Imagine, then, how any of the number of rookies on this team must feel. All they know of the NFL at the moment is that head coaches covet power, hate the media, and play games with players’ psyches as if it’s a blood sport. It would be one thing if sooner or later Mangini’s little mind games and overriding personality deficiencies revealed themselves to have some higher purpose. Instead it all just comes across as a guy in way over his head, which is exactly what he is.

If Mangini really had the capacity to change, he would have understood why he failed in New York and actually applied a few lessons learned. Instead, he views his New York experience a success on which to build. Pity.

When Mangini came in and immediately isolated Shaun Rogers, it made it seem like a matter of miscommunication. Everyone, myself included, gave Mangini the benefit of the doubt and essentially labeled Rogers immature, a narrative that fit with his experience in Detroit.

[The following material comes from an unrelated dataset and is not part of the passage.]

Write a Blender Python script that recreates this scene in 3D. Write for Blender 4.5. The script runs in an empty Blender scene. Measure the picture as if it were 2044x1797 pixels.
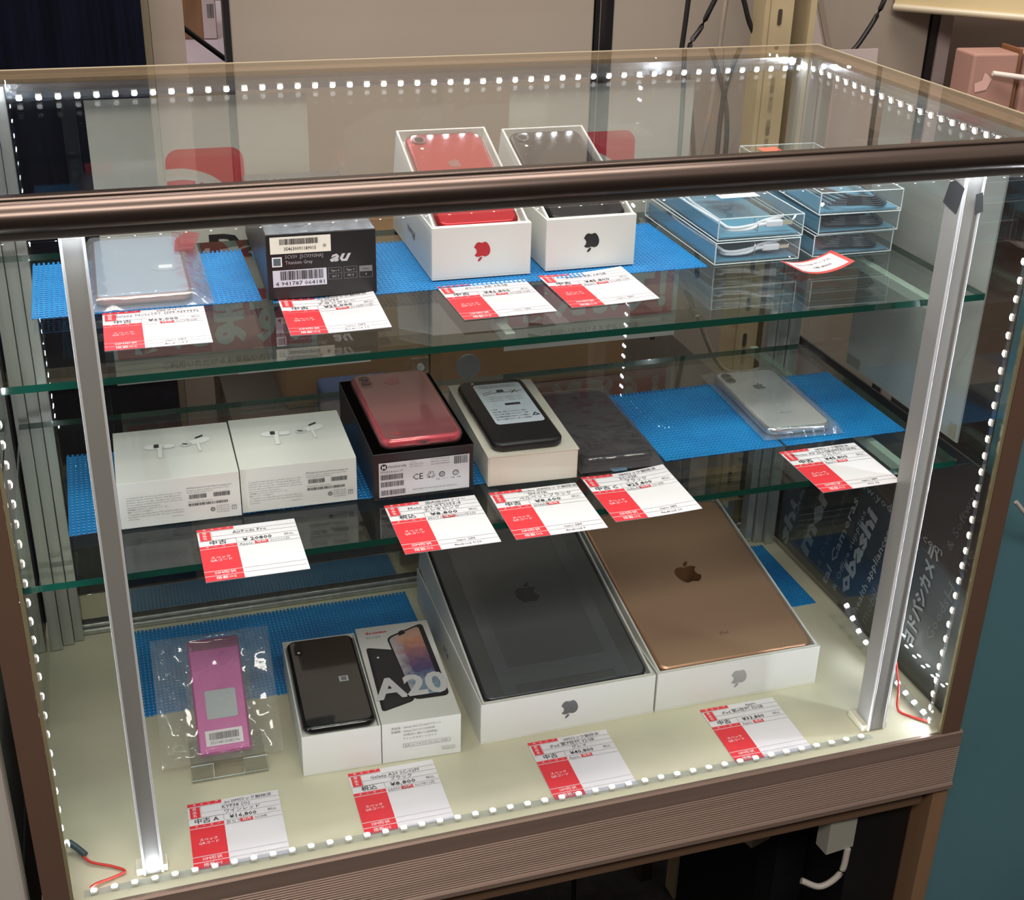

Instead and in context, the Rogers incident was heavy with foreshadowing. It may very well be that Mangini just didn’t see the big guy when they were at the same charity function. But given how much disdain Mangini seems to have with everyone lower than him in the food chain (and that includes pretty much everyone but the owner), it makes sense.

The point though is not to revisit the Rogers incident so much as it is to highlight exactly why Mangini won’t be able to co-exist with someone who will exercise real authority.

If indeed Holmgren comes to Cleveland or even if it’s any of the other names being bandied about, don’t look for Mangini to survive. Lerner may be saying that in his view Mangini will be back in 2010. But the lawyer in me sees the lawyer in him and just knows that Lerner’s parsing his words knowing full well it will be someone else’s decision.